The badge could be added both to the "Configuration" menu so it would be most visible, and then a matching badge to the "Publish Configuration" menu item so that it would be obvious what section this was tied to.

In order to do this, I think a few different steps would be necessary:

  1. Trigger a request to the /api-umbrella/v1/config/pending_changes.json API endpoint after any API Backend change, Website Backend change, or publishing itself happens in the admin UI.
  2. From that pending_change.json response, figure out the pending count, and then add/remove/update the badge from the menus as appropriate.
  3. Other approaches / optional followup work: The pending_changes.json request may be slow to run, so this may not be the best fit for making this type of frequent request. For example, it takes about 3s for this request to complete for me in production (although, it may not be as slow for non-superuser admins). But a few other ideas of things we could do to improve this:
    • Create a variation of the API, like pending_changes.json?counts_only=true that may be able to return more quickly if it's optimized around just returning the counts.

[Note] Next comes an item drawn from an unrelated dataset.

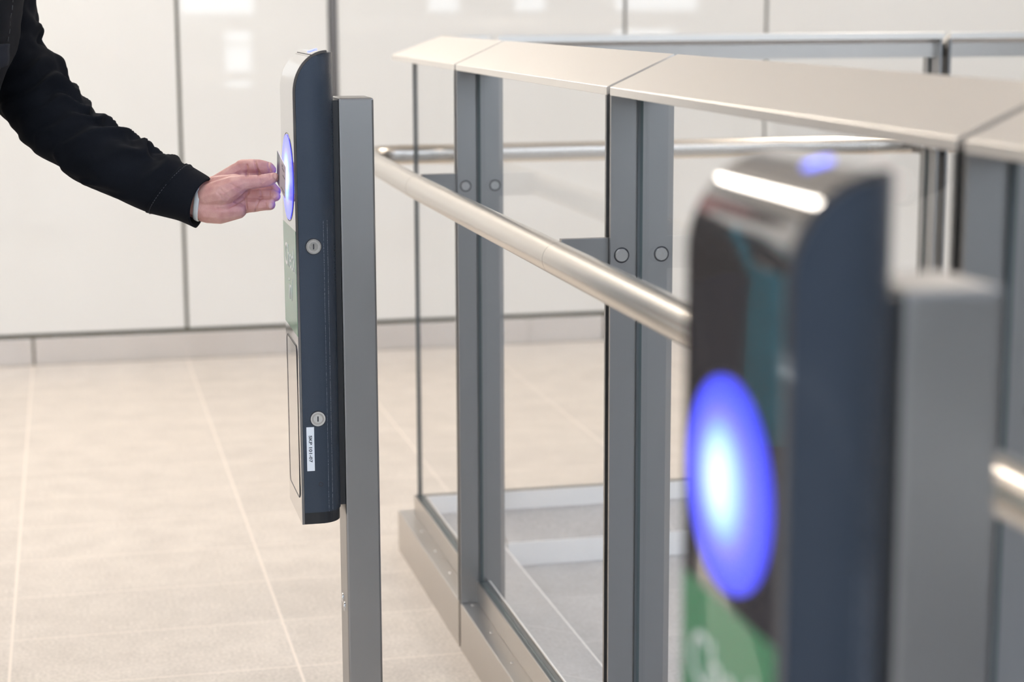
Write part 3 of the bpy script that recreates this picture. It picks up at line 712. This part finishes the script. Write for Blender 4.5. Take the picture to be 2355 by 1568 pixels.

I'm not 100% sure where the bottlenecks are currently, but if it's in generating some of the YAML content for the diff purposes, we could maybe come up with a simpler response format for just the counts.
    • Alternatively, we could look to optimize the full pending_changes.json if the bottlenecks are more fundamental, but that API still returns a boat load of unnecessary data, so I think the counts-only response could still make sense.
    • If adding hooks to make this separate request to pending_changes.json after each change proves difficult, we could also consider integrating this pending count data into the underlying API Backend and Website Backend POST/PUT requests, so that when changes are made, it's contained directly as extra metadata on that request.